The Higgs boson by Mayank Chhaya
A preternaturally shy subatomic particle which reveals itself by mostly not revealing itself has probably been found.
The Higgs boson, which seems to be in an eternal state of ephemerality, was caught in its ever so short-lived transition in what is described as the greatest hunt in modern science.
CERN, the European particle physics establishment that is home to the world’s largest hadron collider, announced this morning that there is 5 sigma evidence that the Higgs boson has been discovered. Sigma is the scale used by particle physicists to rate the quality of evidence where one is nothing much to think about and five is regarded as actual discovery.
Considering that the particle, whose existence was first proposed 48 years ago by Peter Higgs of Edinburgh University, is so intrinsically unstable that it turns into other particles within the tiniest fraction of a second, the discovery is viewed as profound. The reason why the Higgs boson is regarded as so fundamental to our understanding of everything is because it is said to be the reason why the universe managed to glue itself together immediately after the Big Bang some 13.75 billion years ago.
Imagine a scene in the immediate aftermath of an unimaginable explosion when trillions and trillions of particles, without any mass, are jostling about at the speed of light. Without there being anything to slow them down and create conditions that they could coalesce into something material, there would not have been a universe. Physicists believe that one trillionth of a second after the Big Bang a force field came into being and started slowing down all the primordial frenzy of particles aimlessly charging around. That slowing down and resultant coalescence are at the heart of our existence. And the particle which does that is the Higgs boson.

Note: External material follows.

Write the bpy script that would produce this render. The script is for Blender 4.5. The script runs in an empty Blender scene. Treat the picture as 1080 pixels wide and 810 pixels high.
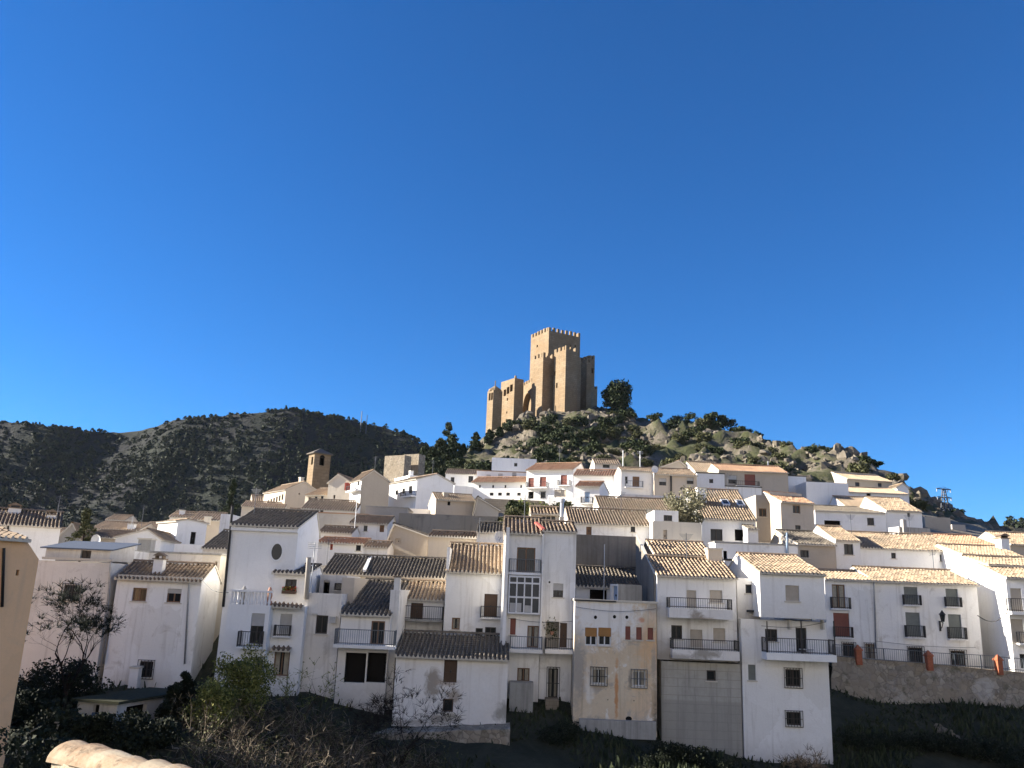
import bpy, math, random
import numpy as np
from mathutils import Vector, noise
random.seed(7)
R_ = math.radians
C = bpy.context.scene.collection
scene = bpy.context.scene

# ------------------------------------------------------------------ camera
FPX = 881.0                         # focal length in pixels of the 1080 px wide photograph
PITCH, ROLL = R_(13.9), 0.040
_F = Vector((0, math.cos(PITCH), math.sin(PITCH)))
_R0 = Vector((1, 0, 0)); _U0 = Vector((0, -math.sin(PITCH), math.cos(PITCH)))
_Rt = _R0*math.cos(ROLL) + _U0*math.sin(ROLL)
_Up = _U0*math.cos(ROLL) - _R0*math.sin(ROLL)
cd = bpy.data.cameras.new('camera'); cam = bpy.data.objects.new('camera', cd); C.objects.link(cam)
from mathutils import Matrix
cam.matrix_world = Matrix(((_Rt.x, _Up.x, -_F.x, 0), (_Rt.y, _Up.y, -_F.y, 0), (_Rt.z, _Up.z, -_F.z, 0), (0, 0, 0, 1)))
cd.sensor_width = 36; cd.lens = FPX/1080*36
cd.clip_start = 0.2; cd.clip_end = 20000
scene.camera = cam

# ------------------------------------------------------------------ sky, sun, exposure
SUN_EL, SUN_BACK = R_(22), R_(6)   # low winter sun, from the left and a little behind the hill
sd = Vector((-math.cos(SUN_EL)*math.cos(SUN_BACK), math.cos(SUN_EL)*math.sin(SUN_BACK), math.sin(SUN_EL)))
w = bpy.data.worlds.new('World'); scene.world = w; w.use_nodes = True
nt = w.node_tree; bg = nt.nodes['Background']
sky = nt.nodes.new('ShaderNodeTexSky'); sky.sky_type = 'NISHITA'; sky.sun_disc = False
sky.sun_elevation = SUN_EL
sky.sun_rotation = math.atan2(sd.x, sd.y)      # clockwise from +Y
sky.air_density = 1.0; sky.dust_density = 0.0; sky.ozone_density = 10.0; sky.altitude = 1000
hs = nt.nodes.new('ShaderNodeHueSaturation'); hs.inputs['Saturation'].default_value = 1.07; hs.inputs['Value'].default_value = 1.0
nt.links.new(sky.outputs[0], hs.inputs['Color']); nt.links.new(hs.outputs[0], bg.inputs[0]); bg.inputs[1].default_value = 0.058
sl = bpy.data.lights.new('sun', 'SUN'); sl.energy = 5.0; sl.angle = R_(0.5); sl.color = (1.0, 0.92, 0.80)
so = bpy.data.objects.new('sun', sl); C.objects.link(so)
so.rotation_euler = sd.to_track_quat('Z', 'Y').to_euler()
so.location = sd*300
vs = scene.view_settings
vs.view_transform = 'Standard'; vs.look = 'None'; vs.gamma = 1; vs.use_curve_mapping = False
vs.exposure = 1.72

# ------------------------------------------------------------------ pixel -> world
def ray(x, y):
    return _F + _Rt*((x-540)/FPX) - _Up*((y-405)/FPX)
def at(x, y, Y):
    r = ray(x, y); return r*(Y/r.y)
def on_plane(x, y, P, n):
    r = ray(x, y); return r*(P.dot(n)/r.dot(n))
def solve_x(P, u, px):              # t so that P+u*t lies on picture column px
    k = (px-540)/FPX
    a0, c0, a1, c1 = P.dot(_Rt), P.dot(_F), u.dot(_Rt), u.dot(_F)
    return (k*c0-a0)/(a1-k*c1)

# ------------------------------------------------------------------ materials
class NT:
    def __init__(s, name):
        s.m = bpy.data.materials.new(name); s.m.use_nodes = True
        s.t = s.m.node_tree; s.b = s.t.nodes['Principled BSDF']
        s.b.inputs['Roughness'].default_value = 0.9
        s.b.inputs['Specular IOR Level'].default_value = 0.2
    def n(s, t, **kw):
        o = s.t.nodes.new(t)
        for k, v in kw.items(): setattr(o, k, v)
        return o
    def l(s, a, b): s.t.links.new(a, b)
    def coord(s, kind='Object', scale=(1, 1, 1), rnd=True):
        tc = s.n('ShaderNodeTexCoord'); mp = s.n('ShaderNodeMapping')
        mp.inputs['Scale'].default_value = scale
        s.l(tc.outputs[kind], mp.inputs[0])
        if rnd:
            oi = s.n('ShaderNodeObjectInfo'); ml = s.n('ShaderNodeMath', operation='MULTIPLY'); ml.inputs[1].default_value = 37.0
            s.l(oi.outputs['Random'], ml.inputs[0]); s.l(ml.outputs[0], mp.inputs['Location'])
        return mp.outputs[0]
    def noise(s, vec, scale, detail=4, rough=.55, dist=0):
        o = s.n('ShaderNodeTexNoise'); o.inputs['Scale'].default_value = scale
        o.inputs['Detail'].default_value = detail; o.inputs['Roughness'].default_value = rough
        o.inputs['Distortion'].default_value = dist
        if vec is not None: s.l(vec, o.inputs['Vector'])
        return o.outputs[0]
    def ramp(s, fac, stops, interp='LINEAR'):
        o = s.n('ShaderNodeValToRGB'); cr = o.color_ramp; cr.interpolation = interp
        while len(cr.elements) < len(stops): cr.elements.new(.5)
        for e, (p, c) in zip(cr.elements, stops):
            e.position = p; e.color = (c, c, c, 1) if isinstance(c, (int, float)) else (*c, 1)
        s.l(fac, o.inputs[0]); return o.outputs[0]
    def mix(s, fac, a, b, mode='MIX'):
        o = s.n('ShaderNodeMix', data_type='RGBA', blend_type=mode)
        for sock, v in ((o.inputs[0], fac), (o.inputs[6], a), (o.inputs[7], b)):
            if isinstance(v, (int, float)): sock.default_value = v
            elif isinstance(v, tuple): sock.default_value = (*v, 1)
            else: s.l(v, sock)
        return o.outputs[2]
    def math(s, op, a, b=None):
        o = s.n('ShaderNodeMath', operation=op)
        for i, v in enumerate((a, b)):
            if v is None: continue
            if isinstance(v, (int, float)): o.inputs[i].default_value = v
            else: s.l(v, o.inputs[i])
        return o.outputs[0]
    def bump(s, h, strength=.3, dist=.05):
        o = s.n('ShaderNodeBump'); o.inputs['Strength'].default_value = strength; o.inputs['Distance'].default_value = dist
        s.l(h, o.inputs['Height']); s.l(o.outputs[0], s.b.inputs['Normal'])
    def base(s, c):
        if isinstance(c, tuple): s.b.inputs['Base Color'].default_value = (*c, 1)
        else: s.l(c, s.b.inputs['Base Color'])
    def sep(s, vec):
        o = s.n('ShaderNodeSeparateXYZ'); s.l(vec, o.inputs[0]); return o.outputs

def plaster(name, col, dirt=(.33, .29, .24), amt=.35, low=.5):
    """lime wash: blotchy tone, thin vertical rain streaks, damp stains that climb from the foot of the wall"""
    t = NT(name); v = t.coord()
    big = t.noise(v, .35, 5, .6, .4)
    c = t.mix(t.ramp(big, [(.35, 0), (.7, .22)]), col, tuple(x*.78 for x in col))
    vo = t.n('ShaderNodeTexVoronoi'); vo.inputs['Scale'].default_value = .42; ds = t.n('ShaderNodeVectorMath', operation='ADD')
    nz = t.n('ShaderNodeTexNoise'); nz.inputs['Scale'].default_value = 1.6; nz.inputs['Detail'].default_value = 4; t.l(v, nz.inputs['Vector']); t.l(v, ds.inputs[0]); t.l(nz.outputs['Color'], ds.inputs[1]); t.l(ds.outputs[0], vo.inputs['Vector'])
    c = t.mix(t.ramp(vo.outputs['Color'], [(.15, 0), (.85, .5*min(1, amt*1.6))]), c, (col[0]*.74, col[1]*.72, col[2]*.68))
    sv = t.coord(scale=(3.5, 3.5, .22)); st = t.noise(sv, 1.0, 4, .6)
    c = t.mix(t.ramp(st, [(.54, 0), (.78, amt)]), c, dirt)
    pat = t.noise(v, .9, 6, .65, .8)
    c = t.mix(t.ramp(pat, [(.58, 0), (.72, amt*.9)]), c, tuple(x*1.15 for x in dirt))
    fine = t.noise(v, 9, 3, .6)
    c = t.mix(t.ramp(fine, [(.3, .0), (.75, .12)]), c, tuple(x*.6 for x in col))
    if low:
        z = t.sep(t.coord(rnd=False))[2]
        lo = t.math('MULTIPLY', t.ramp(t.math('ADD', t.math('MULTIPLY', z, .28), t.math('MULTIPLY', pat, .5)), [(.25, 1), (.75, 0)]), low)
        c = t.mix(lo, c, dirt)
    t.base(c); t.bump(t.math('ADD', t.math('MULTIPLY', t.noise(v, 14, 5, .6), .3), t.math('MULTIPLY', t.noise(v, 1.3, 4, .6), 1.2)), .35, .07); return t.m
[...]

Not finding it until now has been one of the greatest challenges of experimental particle physics. Two teams of scientists known as CMS and Atlas smashed protons over 1000 trillion times in order to find the evidence. Although in keeping with the painful circumspection of any great scientific discovery CERN has not yet called it a full-fledged discovery, there is enough to suggest that they have one enormous breakthrough.
What I find most fascinating is that the only particles that are not affected by this force field or primordial glue or molasses or simply breathtakingly inventive fantasy is photons which constitute light. Light is not affected by this force field. From our understanding of the universe so far light is unstoppable and unsurpassable except when it encounters black holes. I can explain why it happens but it is best to quote an explanation that I found on Fermilab’s website in answer to a similar question.
Heather of Fermilab explains: “Basically gravity is a deformation of space-time. General relativity allows you to calculate how space-time is deformed for a given set of gravitating masses. In flat space-time, objects that have no forces acting on them just travel in straight lines. If space-time is curved (by the presence of some masses) then the "straight lines" are bent: objects with no forces acting on them (treating gravity now not as a force but as the curvature of space-time) travel along curved paths, which are specified by the "shape" of space-time in that region (which is in turn calculable from general relativity). This is why photons, or any particle regardless of its mass, will curve around large bodies.
In black holes, the curvature of space-time is so severe that, at the horizon of the black hole, the path that an object with no forces acting on it takes is bent all the way around in a circle! Thus if you have some light travelling by a black hole right at the black hole's horizon, it will get deflected so far that it will just orbit the black hole and never escape. If light travels closer than the horizon of the black hole, it will just go in and never come out.”
Coming back to the Higgs boson, it would be a tempting mistake to declare that we have cracked it all with its discovery. However, if history is any guide there are no final destinations in this endless journey of understanding the universe. It is up to you and your intellectual capacity at which point you decide that you have had enough comprehension of that relentless mystery. Physicist Steven Weinberg probably said it best when he said, “The more the universe seems comprehensible, the more it also seems pointless.”